BenEngebreth.org

Track linearization with heliocentric coordinate transformation

A common way to detect Solar System Objects (SSO) is to search for the linear track an object traces out across multiple observations of the same region of sky over time. Usually the trajectory of these objects on the sky are close enough to linear for an Earth-based observer to detect. However, because the Earth is also in motion around the Sun, an observer on Earth will encounter periods where the apparent motion of the object is nonlinear. If we could observe from the vantage point of the Sun, these nonlinear intervals due to Earth's motion would go away since all of these objects are orbiting the inertial reference frame of the Sun not Earth. As such, a heliocentric observer would see a smoothly varying path in angular coordinates for an object that could more readily be detected by a search for linear features in angular space.

Below I transform a handful of geocentric SSO observations with nonlinear angular coordinate tracks into heliocentric angular coordinates which removes the nonlinearity due to the motion of Earth. This is not original work; I was motivated to explore this by a paper by Holman et al. where they do exactly what I'm doing here. I've described the geocentric to heliocentric transformation process at greater length separately.
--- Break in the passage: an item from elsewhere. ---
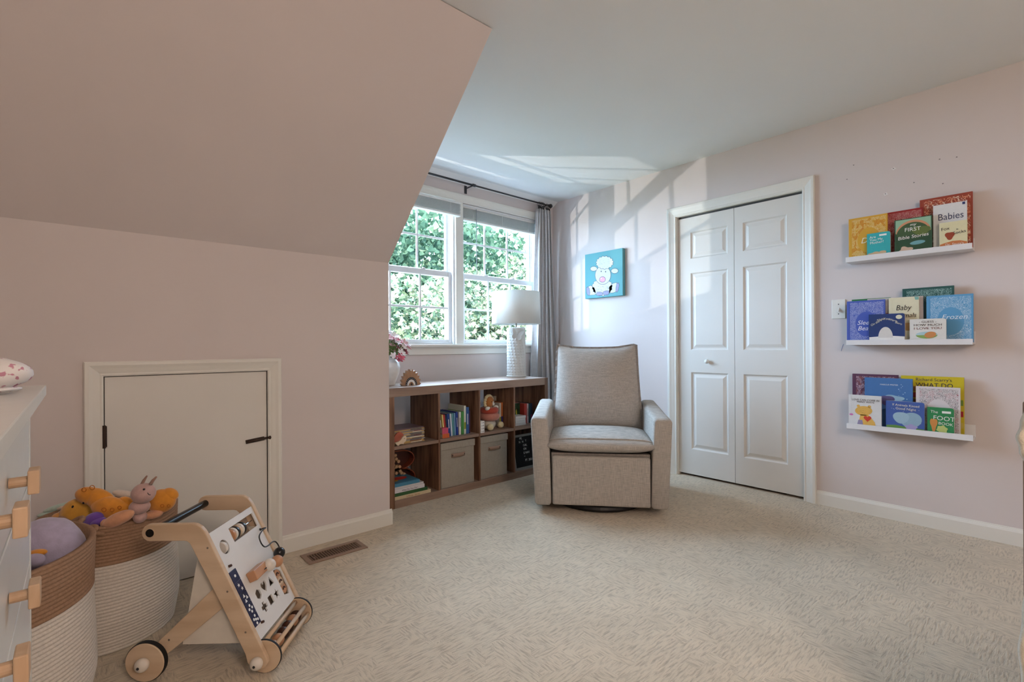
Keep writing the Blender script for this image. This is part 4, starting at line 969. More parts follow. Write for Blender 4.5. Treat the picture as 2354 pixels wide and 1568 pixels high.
t, w, h = face_book('crimson ornate book behind the bible stories book', 0, 0.662, 0.490, 1.786, 3.497, 0.013, lambda w, h: ornate('orn_crimson', (150, 34, 34), (196, 130, 130), w, h, 90, color2=(204, 160, 150)))
t, w, h = face_book('green book lettered My First Bible Stories', 0, 0.609, 0.448, 1.728, 3.462, 0.017, (54, 84, 62))
plate('sky_print', [(0.004, h*0.62), (w-0.004, h*0.62), (w-0.004, h-0.004), (0.004, h-0.004)], flat('mint_sky', (150, 190, 160)), t, -0.0005)
plate('rainbow_print', [(w*0.5+w*0.47*math.cos(PI*i/20), h*0.60+h*0.34*math.sin(PI*i/20)) for i in range(21)], flat('peach_print', (206, 146, 110)), t, -0.0006)
plate('hill_print', [(w*0.5+w*0.46*math.cos(PI*i/20), h*0.52+h*0.36*math.sin(PI*i/20)) for i in range(21)], flat('hill_green', (66, 92, 58)), t, -0.0007)
plate('hill_print', blob(w*0.72, h*0.62, w*0.24, h*0.12, 3, 0.1), flat('hill_olive', (100, 116, 60)), t, -0.0008)
plate('water_print', blob(w*0.62, h*0.30, w*0.20, h*0.055, 2, 0.1), flat('water_blue', (112, 164, 170)), t, -0.0008)
plate('meadow_print', blob(w*0.30, h*0.12, w*0.18, h*0.10, 4, 0.2), flat('peach_print2', (216, 186, 160)), t, -0.0008)
text('my', 0.022, ink((246, 244, 238)), t, w*0.50, h*0.78, -0.0012, shear=0.2)
text('FIRST', 0.030, ink((246, 244, 238)), t, w*0.49, h*0.635, -0.0012)
text('Bible Stories', 0.0265, ink((246, 244, 238)), t, w*0.50, h*0.44, -0.0012, rot=0.06, shear=0.15)
t, w, h = face_book('large brick red ornate book at the right of the top ledge', 0, 0.505, 0.291, 1.830, 3.515, 0.015, lambda w, h: ornate('orn_brick', (156, 66, 48), (222, 150, 116), w, h, 48, bands=14, color2=(232, 208, 186), thr=0.5))
t, w, h = face_book('white book lettered Babies', 0, 0.444, 0.310, 1.779, 3.482, 0.012, (226, 226, 226))
text('Babies', 0.050, ink((64, 70, 96)), t, w*0.52, h*0.66, sx=0.82)
plate('orange_print', [(w*0.56+0.020*math.cos(PI*i/14), h*0.50+0.018*math.sin(PI*i/14)) for i in range(15)], flat('amber_print', (206, 150, 76)), t)
box('publisher_mark', ink((46, 60, 110)), t, w-0.018, w-0.007, -0.0006, 0, h-0.017, h-0.004)
t, w, h = face_book('cream book lettered Fox in Socks', 0, 0.4155, 0.307, 1.674, 3.455, 0.014, (226, 220, 180))
text('Fox', 0.023, ink((44, 44, 54)), t, 0.006, h*0.70, align='LEFT', rot=0.12); text('in', 0.011, ink((44, 44, 54)), t, 0.070, h*0.68); text('Socks', 0.022, ink((44, 44, 54)), t, w-0.004, h*0.565, align='RIGHT', rot=0.12)
plate('orange_print', [(0.001, 0.012), (0.001, 0.030), (0.02, 0.036), (0.05, 0.043), (0.08, 0.042), (w-0.001, 0.032), (w-0.001, 0.012)], flat('orange_hill', (204, 124, 72)), t)
plate('rust_print', blob(0.040, h*0.50, 0.018, 0.020, 3, 0.16), flat('rust_print', (156, 70, 44)), t)
text("Dr. Seuss's", 0.0165, WHITE, t, w*0.54, 0.021, -0.0011)
# -- middle ledge
t, w, h = face_book('green-backed book at the back left of the middle ledge', 1, 0.828, 0.640, 1.298, 3.517, 0.013, (54, 128, 76))
t, w, h = face_book('pale pink book behind the Baby Animals book', 1, 0.746, 0.492, 1.294, 3.500, 0.011, (206, 196, 190))
plate('red_print', circle(0.093, h*0.62, 0.012), flat('brick_print', (150, 70, 60)), t); plate('leaf_print', circle(0.18, h-0.012, 0.03, 0.010), flat('sage_print', (110, 160, 130)), t)
t, w, h = face_book('periwinkle ornate book lettered Sleeping Beau', 1, 0.845, 0.659, 1.286, 3.480, 0.014, lambda w, h: ornate('orn_periwinkle', (74, 96, 180), (170, 178, 214), w, h, 80))
text('Sleeping', 0.036, ink((238, 238, 246)), t, 0.050, 0.110, align='LEFT', shear=0.3); text('Beauty', 0.036, ink((238, 238, 246)), t, 0.052, 0.076, align='LEFT', shear=0.3)
t, w, h = face_book('cream book lettered Baby Animals', 1, 0.640, 0.507, 1.291, 3.481, 0.013, (226, 220, 190))
text('Baby', 0.042, ink((50, 44, 44)), t, w*0.48, h*0.72, shear=0.2, sx=0.85); text('Animals', 0.034, ink((50, 44, 44)), t, w*0.54, h*0.56, shear=0.2, sx=0.9)
plate('tan_print', blob(w*0.65, h*0.36, 0.040, 0.022, 3, 0.1), flat('tan_print2', (196, 152, 100)), t); plate('mint_corner', [(w-0.016, h-0.018), (w-0.001, h-0.018), (w-0.001, h-0.001), (w-0.020, h-0.001)], flat('mint_corner', (130, 180, 170)), t)
plate('brown_print', blob(w*0.85, h*0.15, 0.02, 0.03, 4, 0.2), flat('brown_print', (124, 70, 54)), t)
t, w, h = face_book('dark green ornate book at the back of the middle ledge', 1, 0.584, 0.366, 1.341, 3.515, 0.015, lambda w, h: ornate('orn_green', (40, 88, 84), (170, 206, 200), w, h, 62, thr=0.6))
t, w, h = face_book('pale blue ornate book lettered Frozen', 1, 0.474, 0.288, 1.289, 3.482, 0.017, lambda w, h: ornate('orn_ice', (92, 158, 204), (190, 216, 232), w, h, 70, thr=0.45))
text('Frozen', 0.037, ink((226, 238, 246)), t, w*0.60, h*0.49, shear=0.25)
t, w, h = face_book('navy board book lettered On the Night You Were Born', 1, 0.730, 0.565, 1.200, 3.4535, 0.016, (46, 66, 116), board=True)
plate('snow_print', [(0.001, 0.001), (w-0.001, 0.001), (w-0.001, 0.036), (w*0.7, 0.040), (w*0.3, 0.038), (0.001, 0.034)], WHITE, t)
plate('moon_print', circle(w-0.026, h-0.020, 0.0145, 0.012), flat('moon_cream', (226, 224, 196)), t)
plate('snowy_mound', [(w*0.47+0.034*math.cos(PI*i/16), 0.030+0.062*math.sin(PI*i/16)) for i in range(17)], flat('mound_white', (220, 216, 210)), t, -0.0010)
for k, (s_, fx, fz, r_) in enumerate((('On the', 0.19, 0.66, 0.55), ('Night', 0.34, 0.78, 0.25), ('You', 0.49, 0.80, 0.0), ('Were', 0.66, 0.75, -0.3), ('Born', 0.82, 0.64, -0.45))): text(s_, 0.0165, ink((232, 228, 206)), t, w*fx, h*fz, -0.0012, rot=r_, shear=0.2)
t, w, h = face_book('white board book lettered Guess How Much I Love You', 1, 0.543, 0.3915, 1.164, 3.4535, 0.014, (228, 226, 220), board=True)
text('- GUESS -', 0.0165, ink((70, 60, 58)), t, w*0.50, h*0.83, sx=1.1); text('HOW MUCH', 0.0165, ink((70, 60, 58)), t, w*0.50, h*0.70, sx=1.25); text('I LOVE YOU', 0.0170, ink((110, 44, 44)), t, w*0.50, h*0.56, sx=1.3)
plate('sky_oval', circle(w*0.47, h*0.32, 0.046, 0.019, 28), flat('sky_oval', (176, 208, 214)), t); plate('meadow_oval', [(w*0.47+0.045*math.cos(a), h*0.32+0.019*math.sin(a)) for a in [PI+PI*i/14 for i in range(15)]], flat('meadow_oval', (140, 168, 92)), t, -0.001)
plate('tan_mound', blob(w*0.57, h*0.33, 0.024, 0.017, 2, 0.08), flat('tan_mound', (206, 140, 84)), t, -0.0013)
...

Geocentric angular coordinates and heliocentric angular coordinates compared

An observer on Earth looking for SSOs will collect observational source data in angular coordinates - typically right ascension and declination (RA and DEC). This specifies the position of the source on the celestial sphere but says nothing about the distance (d) to the object. If we knew how far away the object was we could specify it's exact position in space with RA,DEC and d (d in the instance of an Earth observer being the distance from Earth to the object). Without d we can't directly transform our observations to the heliocentric frame. Surprisingly, simply asserting a heliocentric distance (dh) that is merely close to the true dh and then using that asserted heliocentric distance to transform our geocentric observations to a heliocentric angular frame does an effective job of linearizing the observations as shown in the image below.
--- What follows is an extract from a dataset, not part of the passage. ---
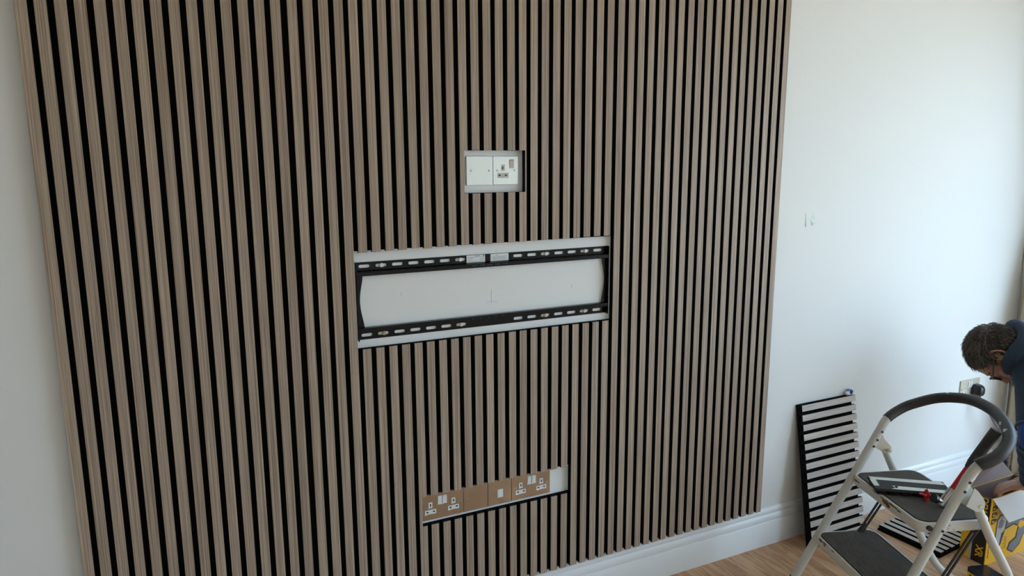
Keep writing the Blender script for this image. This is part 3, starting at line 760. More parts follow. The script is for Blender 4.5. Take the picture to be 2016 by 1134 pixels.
# rail brackets with rivets
for u_, pts in ((-0.2, [(0.104, 0.612), (0.114, 0.600), (0.122, 0.583), (0.152, 0.552), (0.153, 0.538), (0.142, 0.527), (0.127, 0.528), (0.086, 0.552), (0.092, 0.580)]),
                (0.2, [(0.143, 0.590), (0.155, 0.580), (0.176, 0.556), (0.185, 0.540), (0.185, 0.522), (0.176, 0.510), (0.160, 0.509), (0.122, 0.530), (0.127, 0.545)])):
    for du in ((0.004,) if u_ < 0 else (0.0275, -0.002)):
        b__ = MB().prism(pts, 'x', u_ + du - 0.0012, u_ + du + 0.0012)
        link('pivot_bracket', fix_normals(b__.mesh('pivot_bracket', 'bracket_metal' if u_ < 0 else 'ladder_white')), st)
    pv = (0.140, 0.540) if u_ < 0 else (0.171, 0.527)
    part('pivot_bolt', MB().cyl((u_ - 0.022, *pv), (u_ + (0.022 if u_ < 0 else 0.0305), *pv), 0.006, seg=14), 'zinc', st, 40)
for (u_, v_, z_) in ((-0.2, 0.080, 0.615), (-0.2, 0.065, 0.584), (-0.2, 0.063, 0.560), (0.2, 0.114, 0.602), (0.2, 0.102, 0.572), (0.2, 0.068, 0.442), (0.2, -0.03, 0.235), (-0.2, -0.08, 0.225)):
    vv = (lv if u_ < 0 else rv)(z_)
    part('rivet', MB().cyl((u_ - 0.0172, vv, z_), (u_ + 0.0172, vv, z_), 0.0045, seg=12), 'dark_metal', st, 40)
for u_ in (-1, 1):   # dark spacers between tray and rail
    part('spacer', MB().cyl((u_ * 0.201, lv(ZP - 0.016) if u_ < 0 else 0.030, ZP - 0.016), (u_ * 0.188, lv(ZP - 0.016) if u_ < 0 else 0.030, ZP - 0.016), 0.0085, seg=14), 'black_plastic', st, 40)
    part('spacer', MB().cyl((u_ * 0.203, -0.095, ZS - 0.012), (u_ * 0.186, -0.095, ZS - 0.012), 0.0085, seg=14), 'black_plastic', st, 40)
# folding links: pairs of thin rods from the top step down to the lower step
for u_, top, bot in ((-0.172, (0.165, 0.428), (0.050, 0.236)), (0.172, (0.214, 0.416), (0.062, 0.150))):
    d_ = Vector((0, bot[0]-top[0], bot[1]-top[1])).normalized(); nn_ = Vector((0, -d_.z, d_.y)) * 0.0075
    for s__ in (-1, 1):
        part('link_rod', MB().cyl(Vector((u_, *top)) + nn_ * s__, Vector((u_, *bot)) + nn_ * s__, 0.0042, seg=10), 'dark_metal', st, 50)
    part('link_clevis', MB().tube([Vector((u_, *bot)) - d_ * 0.03, Vector((u_, *bot)) + d_ * 0.012], [0.0085, 0.013], 10), 'black_plastic', st, 40)
    part('link_clevis', MB().tube([Vector((u_, *top)) + d_ * 0.015, Vector((u_, *top)) - d_ * 0.010], [0.0075, 0.011], 10), 'black_plastic', st, 40)

# ------------------------------------------------------------------ things lying on the top step
W_ = lambda u_, v_, z_: LM @ Vector((u_, v_, z_))
Rz = LM.to_3x3()
xo = Rz @ Vector((0.30, 0.954, 0)); zo = Rz @ Vector((0.954, -0.30, 0))
oc = offcut('upside-down panel offcut with cream tape strips, lying on the top step', frame3(W_(-0.100, 0.012, ZP + 0.0030), xo, (0, 0, 1), zo), 6, 0.094, 0.0405, 'skylit_veneer', felt=(-0.006, 0.012, 0.003, 0.0), back='felt_back')
L_ = 5 * 0.0405 + SW
def strip(name, pts):
    s = MB().prism(pts, 'y', PT - 0.0002, PT + 0.0008)
    link(name, fix_normals(s.mesh(name, 'grey_tape')), oc)
strip('tape_strip', [(-0.004, 0.000), (L_ + 0.006, 0.001), (L_ + 0.010, 0.026), (0.030, 0.022), (0.000, 0.020)])
strip('tape_strip', [(-0.005, 0.020), (0.014, 0.021), (0.013, 0.072), (-0.004, 0.073)])
strip('tape_strip', [(0.055, 0.064), (L_ + 0.002, 0.070), (L_ + 0.003, 0.093), (0.048, 0.090), (0.062, 0.080)])
knob = MB().ball((0.066, PT + 0.003, 0.076), (0.005, 0.004, 0.005), nu=10, nv=6); part('screw', knob, 'dark_metal', oc, 50)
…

Figure 1. In the image above geocentric observations of RA and DEC are transformed to heliocentric RA and DEC for four different SSOs over each of their 20 day observation windows. Each column is a different SSO of increasing heliocentric distance as you move from left to right. The top half shows the geocentric observations in RA and DEC. The bottom half shows heliocentric RA and DEC with varying distance guesses. For each object I've guessed constant heliocentric distances of: the mean true heliocentric distance over the 20 day observation window (blue), 10% more than the mean true distance (green), and 10% less than the mean true distance (red). The gray circles show the exact heliocentric RA and DEC an observer would see according to JPL Horizons.

Conclusion

Transformation from geocentric angular coordinates to heliocentric angular coordinates is an effective way to linearize nonlinear tracks for geocentric observers. Additionally, linearity seems to be preserved over a relatively wide range of heliocentric distance guesses. This effect seems even greater at larger heliocentric distances. A geocentric observer running a moving object survey might detect additional objects with a heliocentric search for linear features over a range of asserted heliocentric distances when paired with an existing geocentric linear feature search.